DATA ENTRIES:
=-=-=
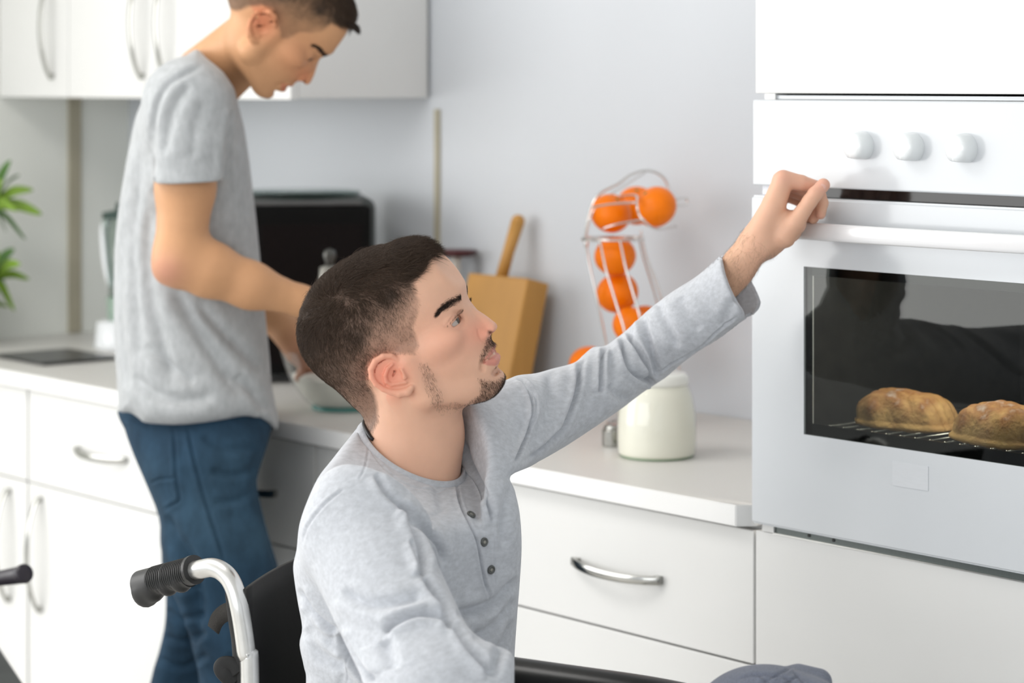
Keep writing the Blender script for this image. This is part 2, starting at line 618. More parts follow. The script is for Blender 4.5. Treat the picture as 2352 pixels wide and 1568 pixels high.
=-=-=
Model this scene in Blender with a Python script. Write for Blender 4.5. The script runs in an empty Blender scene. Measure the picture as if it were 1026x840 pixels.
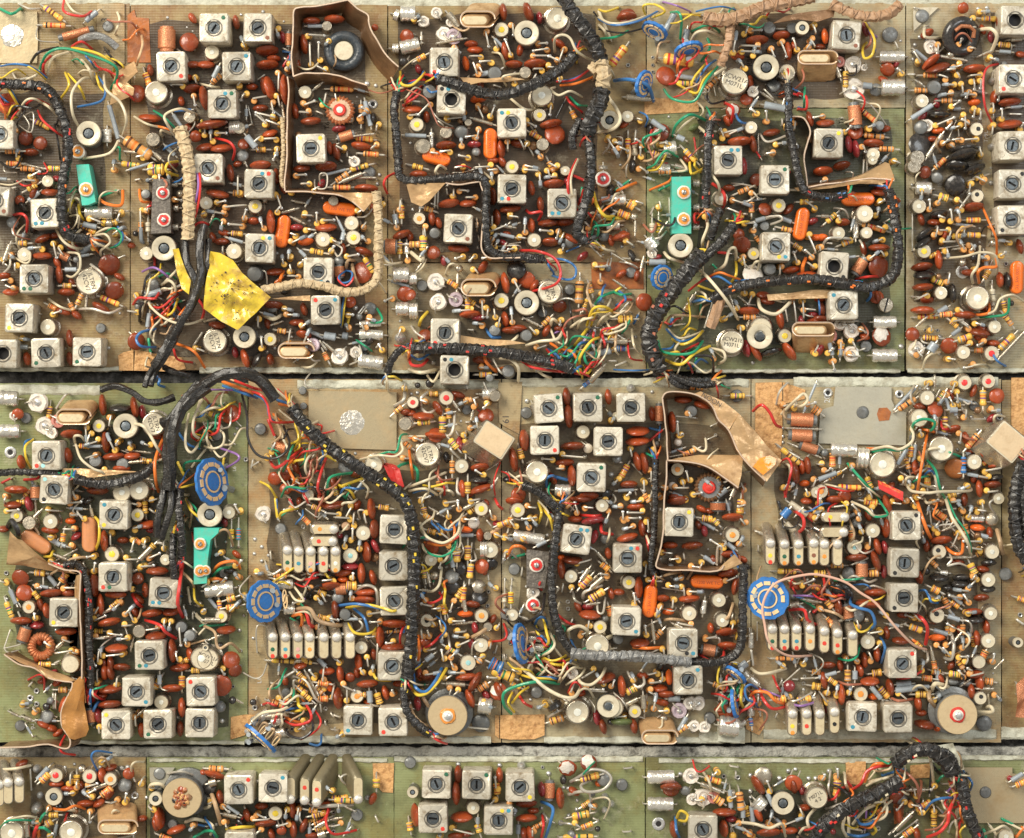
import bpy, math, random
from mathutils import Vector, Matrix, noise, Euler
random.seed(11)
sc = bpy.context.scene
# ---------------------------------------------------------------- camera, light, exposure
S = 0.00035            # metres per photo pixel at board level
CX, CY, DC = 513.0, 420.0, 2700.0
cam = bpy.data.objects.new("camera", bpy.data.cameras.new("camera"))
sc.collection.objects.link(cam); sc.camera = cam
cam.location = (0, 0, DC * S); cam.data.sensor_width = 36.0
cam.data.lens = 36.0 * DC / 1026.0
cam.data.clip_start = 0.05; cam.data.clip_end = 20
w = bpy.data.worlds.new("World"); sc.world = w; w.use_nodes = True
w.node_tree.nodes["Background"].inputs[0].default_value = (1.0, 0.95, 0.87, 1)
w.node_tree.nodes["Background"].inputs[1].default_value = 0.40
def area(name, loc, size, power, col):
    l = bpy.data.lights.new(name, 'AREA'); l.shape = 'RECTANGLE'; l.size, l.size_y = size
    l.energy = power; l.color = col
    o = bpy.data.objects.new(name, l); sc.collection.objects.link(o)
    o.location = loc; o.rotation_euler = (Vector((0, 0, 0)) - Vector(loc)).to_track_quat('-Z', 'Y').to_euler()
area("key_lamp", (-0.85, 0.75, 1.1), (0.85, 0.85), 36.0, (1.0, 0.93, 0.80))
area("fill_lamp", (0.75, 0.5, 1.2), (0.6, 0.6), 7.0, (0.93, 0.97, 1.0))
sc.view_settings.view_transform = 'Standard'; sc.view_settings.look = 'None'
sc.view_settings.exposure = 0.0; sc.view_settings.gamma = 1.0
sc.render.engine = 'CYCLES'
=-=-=
SET TASK:
In the records above, collect each line with "scene".

TASK RESULT:
Model this scene in Blender with a Python script. Write for Blender 4.5. The script runs in an empty Blender scene. Measure the picture as if it were 1026x840 pixels.
sc = bpy.context.scene